"Vignes was a popular citizen in his time and lived in a house near the Los Angeles River with a fine old sycamore tree before it, of which he bragged as much as he did of his grape vines. The Spanish-American word for sycamore is aliso, and so he was nicknamed Don Luis del Aliso. The tree is long since swallowed up in the growth of the city..."
Author: Arthur Mullen
SCENERY CHANGES AND SMOG GIVE PORTOLA’S ‘GHOST’ A SURPRISE, 1948
"Up Aliso St. by the forgotten spot where the giant sycamores of the Vignes Ranch once flourished the party proceeded past gas plants, iron foundries, laundries, junk yards and the Union Station. People of 50 different races... gazed at the strange little group in its boots, tunics and feathered hats, carrying the red and yellow standard of imperial Spain."

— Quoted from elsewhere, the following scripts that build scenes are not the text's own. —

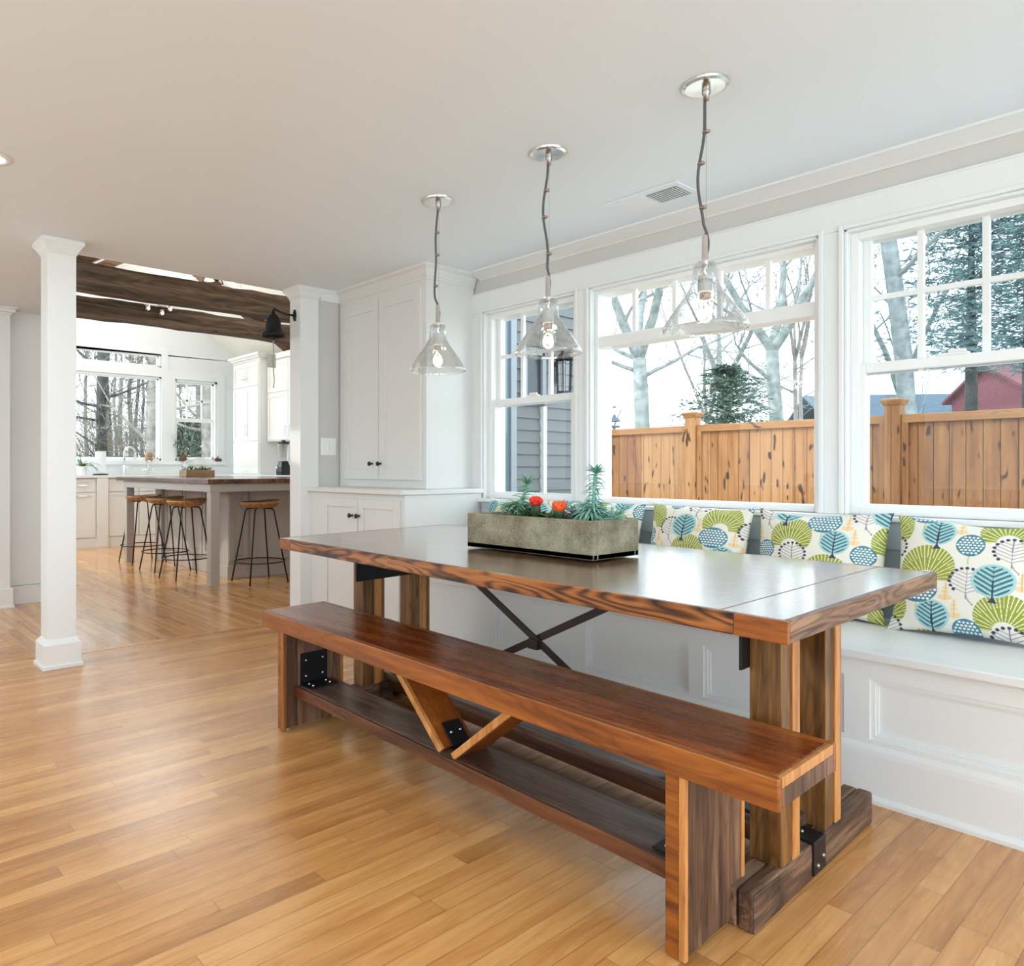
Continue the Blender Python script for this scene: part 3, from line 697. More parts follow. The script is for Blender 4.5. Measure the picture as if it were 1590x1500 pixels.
for s0, s1, inn in ((1.888, 1.926, -1), (.132, .170, 1)):
    m = MB(); m.box(s0, s1, .020, .30 - .02, .008, BZ - .046); bpart('leg', m, M['legdark'])
    m = MB(); m.box(s0 - .006, s1 - .012 if inn < 0 else s1 + .006, .006, .0195, .004, BZ - .064, 0); m.box(s1 - .0115 if inn < 0 else s0 + .02, s1 + .004 if inn < 0 else s1 + .006, .006, .0195, .004, BZ - .064, 1)
    m.map(BM); m.build('leg_edge', [M['seatedge'], M['leglight']], B, bevel=.0015)
    m = MB(); m.box(s0 - .002, s1 + .002, .281, .297, .004, BZ - .064); bpart('leg_edge', m, M['leglight'])
    for tt in (.03, .265): MB().lathe([(.012, 0), (.014, .003), (.012, .008)], BM((s0 + s1)/2, tt, 0), 10).build('glide', M['porcelain'], B)
    # steel angle at the foot of the leg
    si = s0 if inn < 0 else s1
    m = MB(); e = .004 * inn
    m.box(min(si, si + e), max(si, si + e), .085, .215, .178, .30); m.box(min(si, si + .085*inn), max(si, si + .085*inn), .085, .215, .1735, .178)
    br = bpart('angle_bracket', m, M['black'], .001)
    for tt in (.11, .19):
        for zz in (.205, .27): MB().ball(BM(si + e*1.2, tt, zz), .0055, n=7, m=4).build('screw', M['screw'], br, smooth=True)
        for ss in (.03, .062): MB().ball(BM(si + ss*inn, tt if ss < .05 else .30 - tt, .178), .0055, n=7, m=4).build('screw', M['screw'], br, smooth=True)
m = MB(); m.box(.171, 1.887, .072, .23, .142, .173); bpart('stretcher', m, M['rail'], .003)
for c, d in ((.058, .0715), (.2305, .243)):
    m = MB(); m.box(.171, 1.887, c, d, .132, .173); bpart('stretcher_edge', m, M['railedge'], .002)
for p, q in (((.80, BZ - .052), (1.062, .176)), ((1.40, BZ - .052), (1.118, .176))):
    m = MB(); P, Q = BM(p[0], .15, p[1]), BM(q[0], .15, q[1])
    m.bar(P, Q, .125, .020); b1 = m.build('brace', M['brace'], B, bevel=.001)
    m = MB(); P, Q = BM(p[0], .078, p[1]), BM(q[0], .078, q[1]); m.bar(P, Q, .014, .0215); m.build('brace_edge', M['leglight'], b1, bevel=.001)
m = MB()
A_, B_, C_ = BM(1.012, .15, .232), BM(1.068, .15, .177), BM(1.112, .15, .177)
dz = Vector((0, 0, .012)); d1 = (Vector(B_) - Vector(A_)).normalized(); nn = Vector((d1.z, 0, -d1.x)) * -1
m.bar(Vector(A_) + Vector((.011, 0, .011)), Vector(B_) + Vector((.011, 0, .008)), .075, .005); m.bar(Vector(B_) + Vector((.006, 0, .0)), Vector(C_), .075, .005)
br = m.build('angle_bracket', M['black'], B, bevel=.001)
for tt in (.13, .17):
    for ss, zz in ((1.095, .18), (1.05, .218)): MB().ball(BM(ss, tt, zz), .0055, n=7, m=4).build('screw', M['screw'], br, smooth=True)
# ================================================================ CONCRETE TROUGH AND PLANTS
px0, px1, py0, py1, pz0, pz1 = -1.987, -1.411, 1.935, 2.189, .763, .890
r = thing('planter', 'long weathered concrete trough planter on the dining table', 'planter', ((px0+px1)/2, (py0+py1)/2, TZ))
m = MB(); w = .022
m.box(px0, px1, py0, py1, pz0, pz0 + .02)
m.box(px0, px1, py0, py0 + w, pz0, pz1); m.box(px0, px1, py1 - w, py1, pz0, pz1); m.box(px0, px0 + w, py0 + w, py1 - w, pz0, pz1); m.box(px1 - w, px1, py0 + w, py1 - w, pz0, pz1)
m.build('trough', M['concrete'], r, bevel=.003)
for x in (px0 + .09, px1 - .09): MB().box(x - .02, x + .02, py0 + .06, py1 - .06, TZ, pz0).build('foot', M['blackplastic'], r)
m = MB(); n = 14; vs = []; rr = random.Random(3)
for i in range(n + 1):
    for j in range(7): vs.append((px0 + w + (px1 - px0 - 2*w)*i/n, py0 + w + (py1 - py0 - 2*w)*j/6, pz1 - .012 + rr.uniform(-.006, .006)))
m.add(vs, [(i*7+j, (i+1)*7+j, (i+1)*7+j+1, i*7+j+1) for i in range(n) for j in range(6)]); m.build('soil', M['soil'], r, smooth=True)
SZ = pz1 - .014
def blade(m, base, az, el, L, w, curl, n=6, mi=0, thick=.25):
    """fleshy curved leaf blade"""
    p = Vector(base); d = Vector((math.cos(az)*math.cos(el), math.sin(az)*math.cos(el), math.sin(el))); e = el
    sd = Vector((-math.sin(az), math.cos(az), 0)); vs = []
    for i in range(n + 1):
        t = i / n; ww = w * (math.sin(PI*min(1, .18 + t*.82))**.8) * (1 - .25*t) + 1e-4
        nrm = sd.cross(d).normalized()
        vs += [p - sd*ww/2, p - nrm*ww*thick, p + sd*ww/2, p + nrm*ww*thick*.4]
        e += curl / n; d = Vector((math.cos(az)*math.cos(e), math.sin(az)*math.cos(e), math.sin(e))); p = p + d * L / n
    fs = [(i*4+j, i*4+(j+1) % 4, i*4+4+(j+1) % 4, i*4+4+j) for i in range(n) for j in range(4)]
    m.add(vs, fs, mi)
def rosette_stem(name, label, base, top, rr, mat, nl, L, W, crown, stemr=.006, skirt=0, el=(.2, .9), curl=-.9):
    r = thing(name, label, 'plant', base)
    pts = [Vector(base).lerp(Vector(top), t) + Vector((math.sin(t*4)*.004, math.cos(t*5)*.003, 0)) for t in (0, .25, .5, .75, 1)]
    m = MB(); m.tube(pts, stemr, 7); m.build('stem', mat, r, smooth=True)
    m = MB(); g = 2.39996
    for i in range(nl):
        t = i / nl; p = Vector(base).lerp(Vector(top), .12 + .88*t)
        blade(m, p, i*g + rr.uniform(-.3, .3), rr.uniform(*el), L*rr.uniform(.75, 1.1)*(1 - .25*t), W, curl + rr.uniform(-.3, .3))
    for i in range(crown): blade(m, top, i*g, .5 + .9*i/crown, L*.8, W, -.7)
    for i in range(skirt): blade(m, Vector(base) + Vector((0, 0, .01 + .03*rr.random())), i*g, rr.uniform(.3, 1.2), L*rr.uniform(1.1, 1.7), W*1.1, -1.5 + rr.uniform(-.3, .3))
    m.build('leaf_blades', mat, r, smooth=True); return r
rr = random.Random(11)
D1 = 2.72
x, y = -1.845, 2.06; z1 = .99
rosette_stem('succulent_plant', 'spiky grey green succulent at the far end of the trough', (x, y, SZ), (x + .03, y + .02, 1.0), rr, M['succ'], 40, .062, .011, 16, skirt=64, el=(.1, .8))
x, y = -1.525, 2.075
rosette_stem('succulent_plant', 'tallest blue green succulent with shaggy base in the trough', (x, y, SZ), (x + .015, y + .01, 1.04), rr, M['succ2'], 60, .062, .0105, 22, skirt=100, el=(-.1, .6))
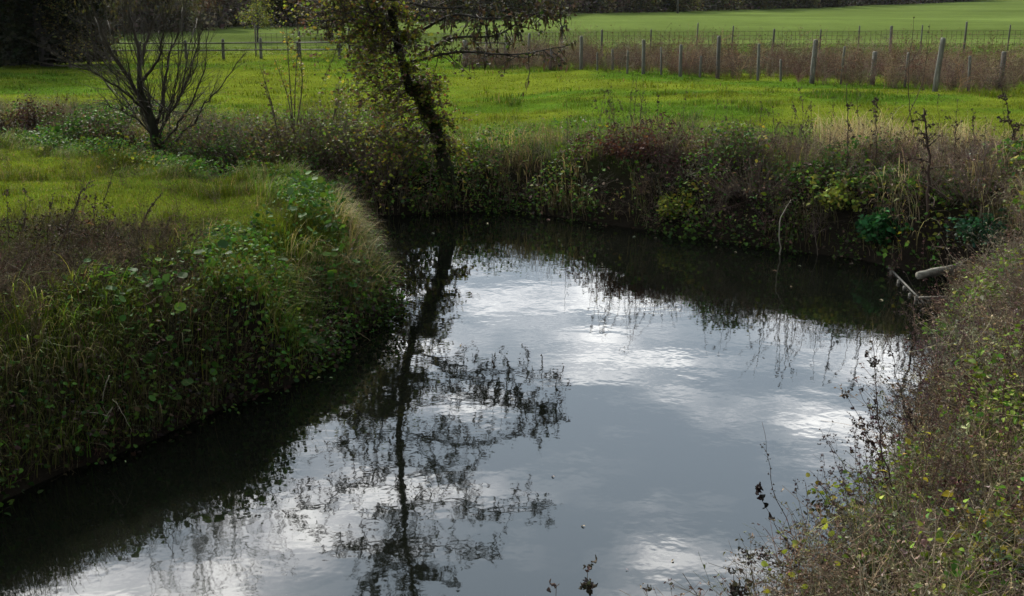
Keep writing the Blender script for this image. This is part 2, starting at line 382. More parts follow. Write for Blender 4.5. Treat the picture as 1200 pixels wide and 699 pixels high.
mud = np.array([.014, .011, .008]); gr = np.array([.042, .078, .008]); gr2 = np.array([.078, .098, .010]); fld = np.array([.064, .088, .022])
def mead_col(x, y):
    a = fbm(x, y * 1.8, .22, 31, 3)[:, None]; b = fbm(x, y, 1.1, 41, 3)[:, None]
    c = gr * (1 - sst(.35, .65, a)) + gr2 * sst(.35, .65, a)
    return c * (.65 + .7 * b)
cg = mead_col(vx, vy)
k = sst(.25, np.where(ss == 0, 1.0, 2.4), dd)[:, None]
cg = mud * (1 - k) + cg * k
kf = sst(52, 64, vy)[:, None]
stripe = fbm(vx * .2, vy, .09, 51, 3)[:, None]
cg = cg * (1 - kf) + fld * (.45 + 1.1 * stripe) * (.8 + .4 * fbm(vx * .35, vy, .45, 57, 3)[:, None]) * kf
kw = sst(-1, 4, hedge_d(vx, vy))[:, None]; cg = cg * (1 - kw) + np.array([.05, .045, .028]) * kw
# a green clearing and a brown one seen through the wood
cl_ = (np.exp(-((vx + 75) / 30) ** 2 - ((vy - 170) / 26) ** 2))[:, None] * 1.3
cg = cg * (1 - np.clip(cl_, 0, 1)) + np.array([.085, .12, .03]) * np.clip(cl_, 0, 1)
A = Acc(); A.add(v, tri, np.clip(cg, .004, .6))
m, t = new_mat('ground')
o_ = N(t, 'ShaderNodeOutputMaterial'); p_ = N(t, 'ShaderNodeBsdfPrincipled'); a_ = N(t, 'ShaderNodeAttribute', attribute_name='col'); tcn = N(t, 'ShaderNodeTexCoord')
f1 = noise(t, tcn.outputs['Object'], 7, 6, .65); f2 = noise(t, tcn.outputs['Object'], .8, 4, .6)
f = math_n(t, 'ADD', math_n(t, 'MULTIPLY', f1, .9), math_n(t, 'MULTIPLY', f2, .6)); f = math_n(t, 'ADD', f, .25)
vm = N(t, 'ShaderNodeVectorMath', operation='SCALE'); t.links.new(a_.outputs['Color'], vm.inputs[0]); t.links.new(f, vm.inputs['Scale'])
t.links.new(vm.outputs[0], p_.inputs['Base Color']); p_.inputs['Roughness'].default_value = .95; p_.inputs['Specular IOR Level'].default_value = .0
b_ = N(t, 'ShaderNodeBump'); b_.inputs['Strength'].default_value = .8; b_.inputs['Distance'].default_value = .06
t.links.new(f1, b_.inputs['Height']); t.links.new(b_.outputs[0], p_.inputs['Normal']); t.links.new(p_.outputs[0], o_.inputs[0])
g = A.build('ground', m, smooth=True); tag(g, 'green meadow and river banks rolling up to a far sunlit field', 'ground', kind='structure')

# water
wa = Acc(); xs = np.array([-45., 30.]); 
wv = np.array([[-41, -10, 0], [13, -10, 0], [13, 30, 0], [-41, 30, 0]], float); wa.add(wv, [[0, 1, 2], [0, 2, 3]], (0, 0, 0))
m, t = new_mat('river_water')
o_ = N(t, 'ShaderNodeOutputMaterial'); p_ = N(t, 'ShaderNodeBsdfPrincipled'); tcn = N(t, 'ShaderNodeTexCoord')
p_.inputs['Base Color'].default_value = (.0025, .003, .002, 1); p_.inputs['Roughness'].default_value = .025; p_.inputs['IOR'].default_value = 1.36
f1 = noise(t, tcn.outputs['Object'], 2.6, 3, .5, .1); f2 = noise(t, tcn.outputs['Object'], .45, 2, .5); f3 = noise(t, tcn.outputs['Object'], 11, 2, .5)
hgt = math_n(t, 'ADD', math_n(t, 'MULTIPLY', f1, .9), math_n(t, 'ADD', math_n(t, 'MULTIPLY', f2, 2.2), math_n(t, 'MULTIPLY', f3, .10)))
b_ = N(t, 'ShaderNodeBump'); b_.inputs['Strength'].default_value = 1; b_.inputs['Distance'].default_value = .0019
t.links.new(hgt, b_.inputs['Height']); t.links.new(b_.outputs[0], p_.inputs['Normal']); t.links.new(p_.outputs[0], o_.inputs[0])
tag(wa.build('river_water', m), 'still dark river mirroring the cloudy sky', 'water', kind='structure')

# ------------------------------------------------------------------ meadow and bank grass
def sample(n, x0, x1, y0, y1):
    x = rng.uniform(x0, x1, n); y = rng.uniform(y0, y1, n); return x, y
def ground_pts(x, y): return np.stack([x, y, ground(x, y)], -1)
def infrustum(x, y, mpx=60):
    return np.abs(x) < (600 + mpx) / F * (y * 1.03 + .9) + .3
def thin(x, y, keep):
    k = rng.uniform(0, 1, len(x)) < keep; return x[k], y[k]

def nb(x, y):                        # how withered the left bank is: its near end, left of the leafy slope
    q_ = x + .35 * (y - 9.7) + 1.1 * (fbm(x, y, .9, 301, 3) - .5); return (1 - sst(-3.5, -2.3, q_)) * (1 - sst(11.2, 12.2, y)) * (.55 + .45 * sst(.35, .6, fbm(x, y, 1.4, 303, 2)))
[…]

CAN THE L.A. RIVER BE SAVED? by Mike Davis, 1989
"Lewis Macadams points toward the ancient smokestack of the Edison Electric Plant. Thick grids of trackage, classification and storage yards, lumber and produce depots, breweries, foundries, and slum housing. Sixty thousand blue-collar workers and their families were crowded in the stretch of downtown between the river and Alameda Street from Elysian Park to Washington Boulevard."